The collected tabs are sold to aluminum recyclers, who pay 40 cents a pound, Mr. Ahrens says.
A number of other schools from across the Midwest are also contributing to the project, but since Mr. Ahrens proposed the project to his 6th-grade class 15 months ago, Hayward has collected the most tabs, he says.
“Last year’s 6th-grade class collected 5.7 million tabs, and this year’s class has collected over 5 million tabs so far,” he said last week. “I expect our total to reach 11 million by the end of the year.”
That’s a lot of soda pop, but, fortunately for their health, the students have had considerable help. Tabs have arrived at the school from such states as California, Illinois, Iowa, Minnesota, and Texas, and even Hawaii, from which 75 tabs recently arrived.
The McDonald’s Corporation has presented the school with its “Heart of Gold” award for its efforts.

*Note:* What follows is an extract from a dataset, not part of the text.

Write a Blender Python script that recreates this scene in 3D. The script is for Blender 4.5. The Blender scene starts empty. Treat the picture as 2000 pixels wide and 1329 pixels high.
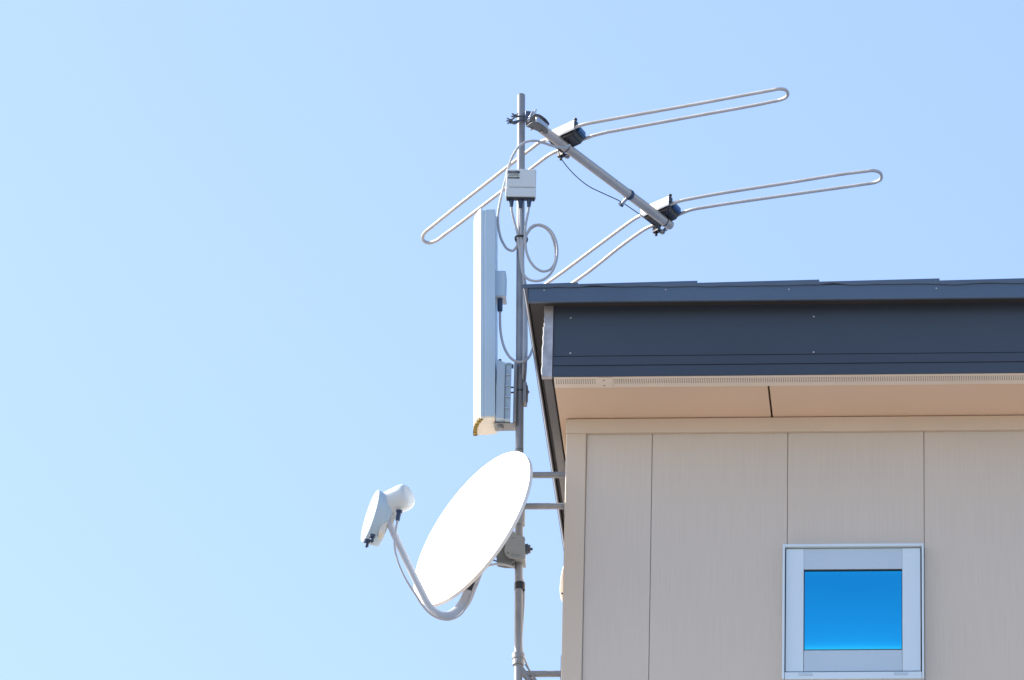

Michael Henley, the executive director of the Ronald McDonald house, says the facility began receiving tabs from various sources in 1987, and has received a total of 74.5 million tabs to date. Schools got into the act in 1989, when the Veterans of Foreign Wars School in St. Paul, Minn., raised $1,200 for the facility, he says. He expects all schools combined this year to raise $40,000.
Mr. Ahrens says he would like to see every state involved in the project, and would also like to challenge them to collect the tabs.
“It is a good educational idea going toward a great cause,” he says.